(Rows from a 3D scene dataset)

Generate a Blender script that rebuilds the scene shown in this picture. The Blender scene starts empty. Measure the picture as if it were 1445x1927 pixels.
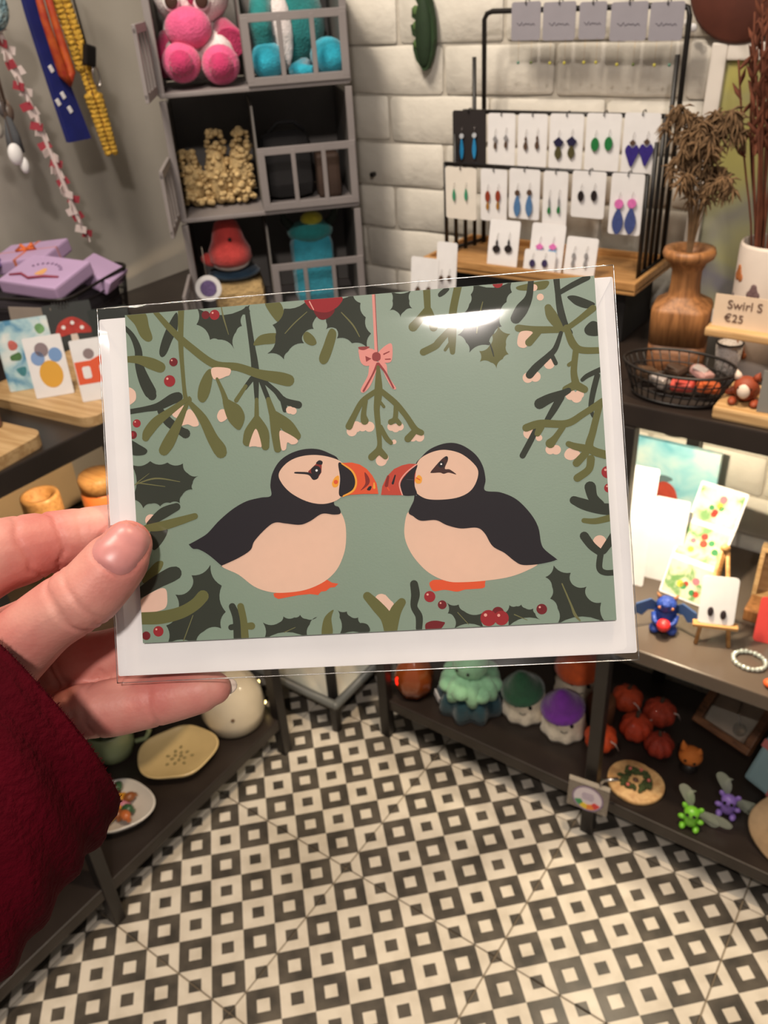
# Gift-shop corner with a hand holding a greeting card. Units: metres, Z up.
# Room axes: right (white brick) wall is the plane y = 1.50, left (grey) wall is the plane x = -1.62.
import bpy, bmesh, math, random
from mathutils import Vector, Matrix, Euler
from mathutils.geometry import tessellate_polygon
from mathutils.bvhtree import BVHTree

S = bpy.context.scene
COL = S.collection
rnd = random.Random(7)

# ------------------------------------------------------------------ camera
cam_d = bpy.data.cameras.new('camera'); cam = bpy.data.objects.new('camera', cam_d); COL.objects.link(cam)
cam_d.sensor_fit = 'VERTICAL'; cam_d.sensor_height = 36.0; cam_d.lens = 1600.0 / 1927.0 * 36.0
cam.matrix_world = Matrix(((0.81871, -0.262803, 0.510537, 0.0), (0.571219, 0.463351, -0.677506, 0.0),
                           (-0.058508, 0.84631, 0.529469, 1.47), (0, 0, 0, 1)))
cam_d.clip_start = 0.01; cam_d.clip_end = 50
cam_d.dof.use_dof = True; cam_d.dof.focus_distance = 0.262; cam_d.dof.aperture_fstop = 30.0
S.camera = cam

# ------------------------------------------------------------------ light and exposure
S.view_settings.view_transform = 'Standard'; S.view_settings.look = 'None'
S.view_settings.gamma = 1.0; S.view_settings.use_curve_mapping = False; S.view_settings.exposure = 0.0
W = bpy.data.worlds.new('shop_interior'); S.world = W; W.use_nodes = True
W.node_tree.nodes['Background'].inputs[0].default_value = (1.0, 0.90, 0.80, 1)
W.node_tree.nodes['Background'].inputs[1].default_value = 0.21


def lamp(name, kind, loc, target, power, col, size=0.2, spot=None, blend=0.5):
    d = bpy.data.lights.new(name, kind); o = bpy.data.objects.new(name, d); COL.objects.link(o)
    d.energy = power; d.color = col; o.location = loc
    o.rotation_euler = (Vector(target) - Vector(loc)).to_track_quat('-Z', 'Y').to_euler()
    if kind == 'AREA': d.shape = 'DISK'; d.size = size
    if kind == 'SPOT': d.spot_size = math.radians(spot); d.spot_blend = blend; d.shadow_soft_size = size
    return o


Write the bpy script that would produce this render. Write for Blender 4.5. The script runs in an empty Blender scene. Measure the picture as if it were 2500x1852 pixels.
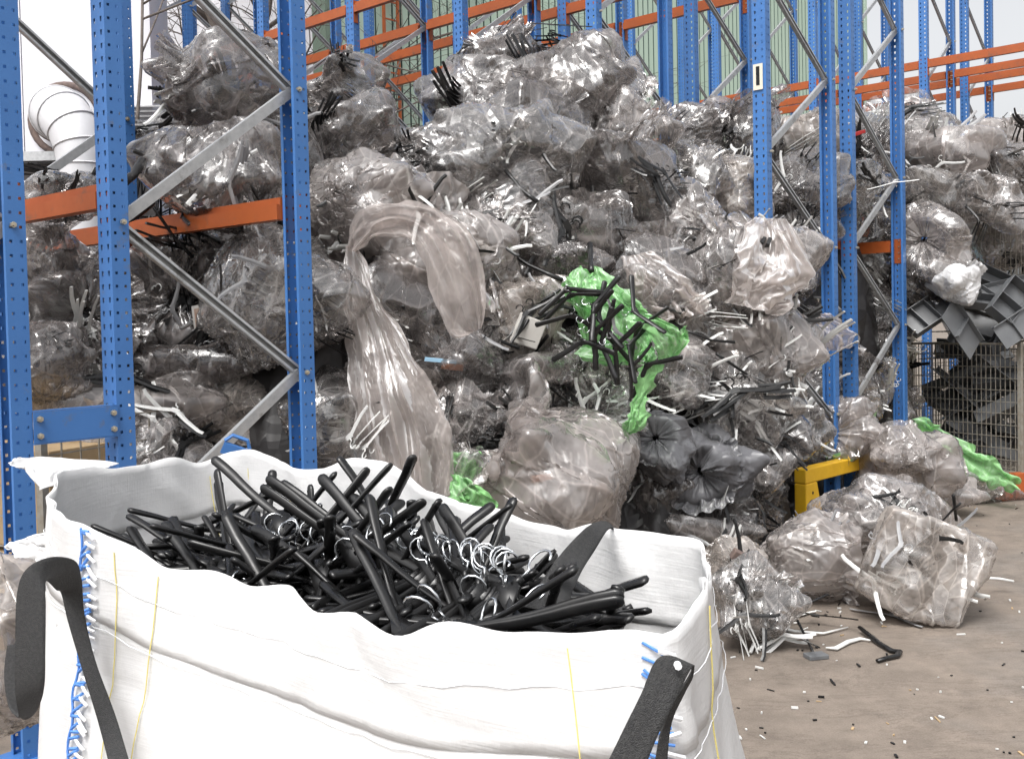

Required task: In your copy, leave out the pictures and reproduce the material above exactly.

Full response:
Generate a Blender script that rebuilds the scene shown in this picture. The Blender scene starts empty. Measure the picture as if it were 1445x1927 pixels.
# Gift-shop corner with a hand holding a greeting card. Units: metres, Z up.
# Room axes: right (white brick) wall is the plane y = 1.50, left (grey) wall is the plane x = -1.62.
import bpy, bmesh, math, random
from mathutils import Vector, Matrix, Euler
from mathutils.geometry import tessellate_polygon
from mathutils.bvhtree import BVHTree

S = bpy.context.scene
COL = S.collection
rnd = random.Random(7)

# ------------------------------------------------------------------ camera
cam_d = bpy.data.cameras.new('camera'); cam = bpy.data.objects.new('camera', cam_d); COL.objects.link(cam)
cam_d.sensor_fit = 'VERTICAL'; cam_d.sensor_height = 36.0; cam_d.lens = 1600.0 / 1927.0 * 36.0
cam.matrix_world = Matrix(((0.81871, -0.262803, 0.510537, 0.0), (0.571219, 0.463351, -0.677506, 0.0),
                           (-0.058508, 0.84631, 0.529469, 1.47), (0, 0, 0, 1)))
cam_d.clip_start = 0.01; cam_d.clip_end = 50
cam_d.dof.use_dof = True; cam_d.dof.focus_distance = 0.262; cam_d.dof.aperture_fstop = 30.0
S.camera = cam

# ------------------------------------------------------------------ light and exposure
S.view_settings.view_transform = 'Standard'; S.view_settings.look = 'None'
S.view_settings.gamma = 1.0; S.view_settings.use_curve_mapping = False; S.view_settings.exposure = 0.0
W = bpy.data.worlds.new('shop_interior'); S.world = W; W.use_nodes = True
W.node_tree.nodes['Background'].inputs[0].default_value = (1.0, 0.90, 0.80, 1)
W.node_tree.nodes['Background'].inputs[1].default_value = 0.21


def lamp(name, kind, loc, target, power, col, size=0.2, spot=None, blend=0.5):
    d = bpy.data.lights.new(name, kind); o = bpy.data.objects.new(name, d); COL.objects.link(o)
    d.energy = power; d.color = col; o.location = loc
    o.rotation_euler = (Vector(target) - Vector(loc)).to_track_quat('-Z', 'Y').to_euler()
    if kind == 'AREA': d.shape = 'DISK'; d.size = size
    if kind == 'SPOT': d.spot_size = math.radians(spot); d.spot_blend = blend; d.shadow_soft_size = size
    return o


Write the bpy script that would produce this render. Write for Blender 4.5. The script runs in an empty Blender scene. Measure the picture as if it were 2500x1852 pixels.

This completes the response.